**Dataset section:**

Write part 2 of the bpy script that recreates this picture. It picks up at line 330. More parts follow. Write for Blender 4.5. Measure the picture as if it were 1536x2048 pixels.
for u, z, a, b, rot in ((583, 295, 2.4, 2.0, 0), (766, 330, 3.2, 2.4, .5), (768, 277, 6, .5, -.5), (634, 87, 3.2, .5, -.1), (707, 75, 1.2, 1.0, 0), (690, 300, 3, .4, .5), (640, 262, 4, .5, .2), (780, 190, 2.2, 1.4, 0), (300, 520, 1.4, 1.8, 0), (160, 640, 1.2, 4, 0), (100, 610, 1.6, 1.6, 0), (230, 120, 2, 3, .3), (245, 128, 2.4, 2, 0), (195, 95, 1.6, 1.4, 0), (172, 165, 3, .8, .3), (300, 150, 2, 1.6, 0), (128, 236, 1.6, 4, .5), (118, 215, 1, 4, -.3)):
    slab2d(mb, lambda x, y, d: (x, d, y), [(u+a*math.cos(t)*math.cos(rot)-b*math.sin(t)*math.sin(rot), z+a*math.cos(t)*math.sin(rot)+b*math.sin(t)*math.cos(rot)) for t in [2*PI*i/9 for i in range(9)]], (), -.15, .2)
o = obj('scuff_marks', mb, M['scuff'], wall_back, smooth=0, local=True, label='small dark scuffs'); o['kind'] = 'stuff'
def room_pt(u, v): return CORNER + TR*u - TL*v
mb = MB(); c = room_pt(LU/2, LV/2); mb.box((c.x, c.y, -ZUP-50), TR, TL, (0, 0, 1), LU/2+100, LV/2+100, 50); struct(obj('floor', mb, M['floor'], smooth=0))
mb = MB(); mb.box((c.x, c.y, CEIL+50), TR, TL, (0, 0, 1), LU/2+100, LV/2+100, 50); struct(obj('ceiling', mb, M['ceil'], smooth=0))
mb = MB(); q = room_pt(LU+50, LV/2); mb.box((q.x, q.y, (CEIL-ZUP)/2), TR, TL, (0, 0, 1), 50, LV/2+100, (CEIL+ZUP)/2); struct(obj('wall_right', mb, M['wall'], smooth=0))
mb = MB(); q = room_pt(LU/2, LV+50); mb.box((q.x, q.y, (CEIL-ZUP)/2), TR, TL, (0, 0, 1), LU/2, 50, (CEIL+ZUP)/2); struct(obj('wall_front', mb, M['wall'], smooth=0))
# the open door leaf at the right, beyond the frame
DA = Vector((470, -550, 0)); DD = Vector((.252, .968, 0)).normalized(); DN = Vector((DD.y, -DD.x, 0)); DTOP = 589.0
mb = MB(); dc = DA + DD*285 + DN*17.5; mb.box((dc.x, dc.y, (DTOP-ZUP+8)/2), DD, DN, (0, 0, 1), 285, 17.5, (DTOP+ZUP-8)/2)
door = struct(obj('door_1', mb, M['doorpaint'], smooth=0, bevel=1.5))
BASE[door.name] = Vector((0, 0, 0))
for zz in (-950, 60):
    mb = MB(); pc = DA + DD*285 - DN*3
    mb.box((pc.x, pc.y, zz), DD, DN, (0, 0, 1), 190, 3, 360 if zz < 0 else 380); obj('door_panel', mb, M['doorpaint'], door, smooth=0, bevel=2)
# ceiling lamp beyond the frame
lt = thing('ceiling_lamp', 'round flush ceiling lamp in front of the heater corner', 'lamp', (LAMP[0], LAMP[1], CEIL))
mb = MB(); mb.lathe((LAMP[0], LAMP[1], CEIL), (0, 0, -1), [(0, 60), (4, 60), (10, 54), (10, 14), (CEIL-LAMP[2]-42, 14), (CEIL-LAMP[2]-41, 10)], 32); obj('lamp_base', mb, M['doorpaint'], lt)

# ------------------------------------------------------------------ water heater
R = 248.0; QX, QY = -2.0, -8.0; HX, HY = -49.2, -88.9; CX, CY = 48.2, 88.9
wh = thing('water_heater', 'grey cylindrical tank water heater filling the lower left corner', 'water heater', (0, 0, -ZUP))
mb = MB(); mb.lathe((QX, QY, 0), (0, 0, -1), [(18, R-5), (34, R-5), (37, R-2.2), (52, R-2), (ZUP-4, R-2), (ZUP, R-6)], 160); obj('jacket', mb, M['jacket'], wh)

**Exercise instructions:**
Your task is to output all of the data above word for word.

**Answer in full:**
Write part 2 of the bpy script that recreates this picture. It picks up at line 330. More parts follow. Write for Blender 4.5. Measure the picture as if it were 1536x2048 pixels.
for u, z, a, b, rot in ((583, 295, 2.4, 2.0, 0), (766, 330, 3.2, 2.4, .5), (768, 277, 6, .5, -.5), (634, 87, 3.2, .5, -.1), (707, 75, 1.2, 1.0, 0), (690, 300, 3, .4, .5), (640, 262, 4, .5, .2), (780, 190, 2.2, 1.4, 0), (300, 520, 1.4, 1.8, 0), (160, 640, 1.2, 4, 0), (100, 610, 1.6, 1.6, 0), (230, 120, 2, 3, .3), (245, 128, 2.4, 2, 0), (195, 95, 1.6, 1.4, 0), (172, 165, 3, .8, .3), (300, 150, 2, 1.6, 0), (128, 236, 1.6, 4, .5), (118, 215, 1, 4, -.3)):
    slab2d(mb, lambda x, y, d: (x, d, y), [(u+a*math.cos(t)*math.cos(rot)-b*math.sin(t)*math.sin(rot), z+a*math.cos(t)*math.sin(rot)+b*math.sin(t)*math.cos(rot)) for t in [2*PI*i/9 for i in range(9)]], (), -.15, .2)
o = obj('scuff_marks', mb, M['scuff'], wall_back, smooth=0, local=True, label='small dark scuffs'); o['kind'] = 'stuff'
def room_pt(u, v): return CORNER + TR*u - TL*v
mb = MB(); c = room_pt(LU/2, LV/2); mb.box((c.x, c.y, -ZUP-50), TR, TL, (0, 0, 1), LU/2+100, LV/2+100, 50); struct(obj('floor', mb, M['floor'], smooth=0))
mb = MB(); mb.box((c.x, c.y, CEIL+50), TR, TL, (0, 0, 1), LU/2+100, LV/2+100, 50); struct(obj('ceiling', mb, M['ceil'], smooth=0))
mb = MB(); q = room_pt(LU+50, LV/2); mb.box((q.x, q.y, (CEIL-ZUP)/2), TR, TL, (0, 0, 1), 50, LV/2+100, (CEIL+ZUP)/2); struct(obj('wall_right', mb, M['wall'], smooth=0))
mb = MB(); q = room_pt(LU/2, LV+50); mb.box((q.x, q.y, (CEIL-ZUP)/2), TR, TL, (0, 0, 1), LU/2, 50, (CEIL+ZUP)/2); struct(obj('wall_front', mb, M['wall'], smooth=0))
# the open door leaf at the right, beyond the frame
DA = Vector((470, -550, 0)); DD = Vector((.252, .968, 0)).normalized(); DN = Vector((DD.y, -DD.x, 0)); DTOP = 589.0
mb = MB(); dc = DA + DD*285 + DN*17.5; mb.box((dc.x, dc.y, (DTOP-ZUP+8)/2), DD, DN, (0, 0, 1), 285, 17.5, (DTOP+ZUP-8)/2)
door = struct(obj('door_1', mb, M['doorpaint'], smooth=0, bevel=1.5))
BASE[door.name] = Vector((0, 0, 0))
for zz in (-950, 60):
    mb = MB(); pc = DA + DD*285 - DN*3
    mb.box((pc.x, pc.y, zz), DD, DN, (0, 0, 1), 190, 3, 360 if zz < 0 else 380); obj('door_panel', mb, M['doorpaint'], door, smooth=0, bevel=2)
# ceiling lamp beyond the frame
lt = thing('ceiling_lamp', 'round flush ceiling lamp in front of the heater corner', 'lamp', (LAMP[0], LAMP[1], CEIL))
mb = MB(); mb.lathe((LAMP[0], LAMP[1], CEIL), (0, 0, -1), [(0, 60), (4, 60), (10, 54), (10, 14), (CEIL-LAMP[2]-42, 14), (CEIL-LAMP[2]-41, 10)], 32); obj('lamp_base', mb, M['doorpaint'], lt)

# ------------------------------------------------------------------ water heater
R = 248.0; QX, QY = -2.0, -8.0; HX, HY = -49.2, -88.9; CX, CY = 48.2, 88.9
wh = thing('water_heater', 'grey cylindrical tank water heater filling the lower left corner', 'water heater', (0, 0, -ZUP))
mb = MB(); mb.lathe((QX, QY, 0), (0, 0, -1), [(18, R-5), (34, R-5), (37, R-2.2), (52, R-2), (ZUP-4, R-2), (ZUP, R-6)], 160); obj('jacket', mb, M['jacket'], wh)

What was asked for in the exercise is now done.